Negli anni Ottanta alcuni produttori provenienti da altre zone vinicole spagnole si accorsero che, nonostante la ruvidezza di questi vini, essi possedevano una certa stoffa. Si assistette così negli anni Ottanta a un discreto interesse per la zona da parte di alcune cantine della Rioja e della Ribera del Duero. Che la zona diventasse sempre di maggior interesse lo si capirà quando Vega Sicilia, una delle aziende più importanti della Spagna, se non la più importante, deciderà di dare avvio alla costruzione di una “bodega”, ossia cantina, nella zona di Toro, per produrre quella che sarà una delle etichette più blasonate di questa DO: il Pintia.
Per comprendere a pieno cosa abbia significato questo boom vitivinicolo della zona di Toro, basta tenere conto del numero di cantine presenti dal 1998 al 2006. Nel 1998 erano otto le cantine presenti e diverranno quaranta nel 2006.
Nonostante la scarsissima piovosità, al limite per la viticoltura, la zona è particolarmente adatta alla vite per l’alta latitudine, siamo sui 600-750 metri sul livello del mare, che garantisce grandi escursioni termiche tra il giorno e la notte, evitando così che i grappoli d’uva vengano arroventati dal caldo e dalla siccità.
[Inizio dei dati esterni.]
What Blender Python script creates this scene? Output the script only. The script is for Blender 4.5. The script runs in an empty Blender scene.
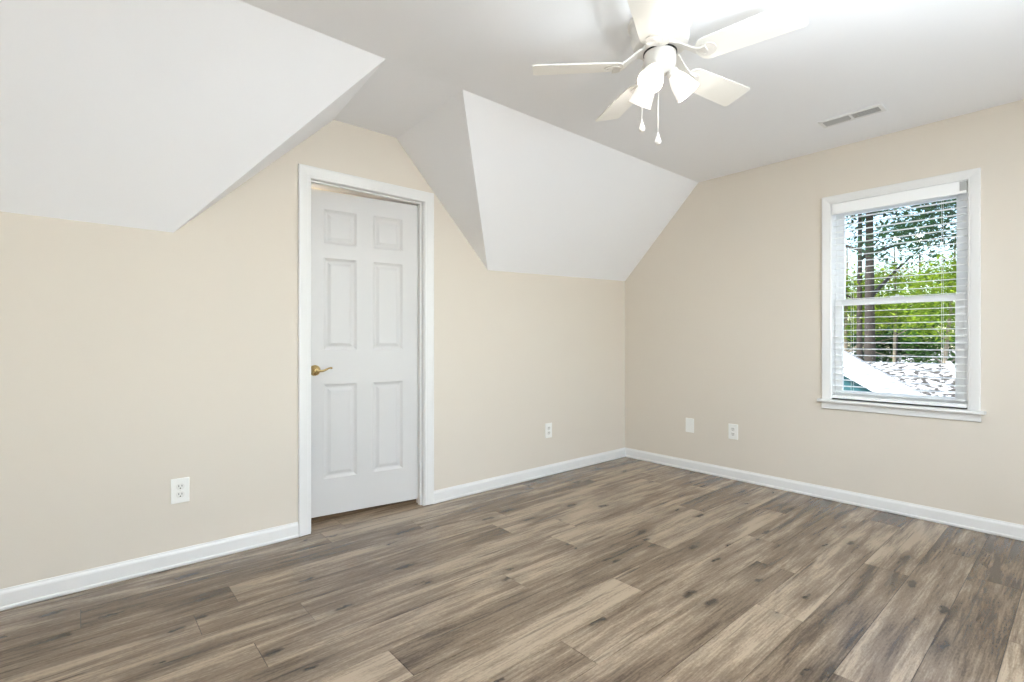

Queste escursioni termiche donano all’uva una spiccata nota fruttata all’olfattiva, che è uno dei caratteri certi dei vini di Toro. Allo spiccato sentore fruttato va aggiunta la grande struttura che caratterizza questi vini, con in più una certa componente acida e una buona presenza tannica dovuta per lo più alla tinta di Toro, l’uva più diffusa della DO.
La DO è stata assegnata nel 1997, abbastanza recentemente, e una produzione più variegata si è avuta verso il 2000. È difficile avere per un consumatore un ritratto vero e proprio del carattere dei vini di Toro. Questo perché la presenza di grandi aziende inserite nel mercato globale ( basti pensare ai fratelli Lurton che hanno fondato una joint venture con Michel Rolland, o a Gérard Depardieu) rende difficile imbattersi in vini di stampo tradizionale. I vini della maggior parte delle cantine, infatti, sono di stampo internazionale, quindi particolarmente barricati con al naso sensazioni vanigliate. L’inserimento, poi, di vitigni internazionali come il cabernet e il merlot certo non aiutano a delineare il carattere dei vini di Toro. È, molto difficile, ma comunque possibile, reperire alcune bottiglie di produttori più tradizionali, che possono aiutare a capire le buone potenzialità, ma anche i limiti, di questa zona vitivinicola.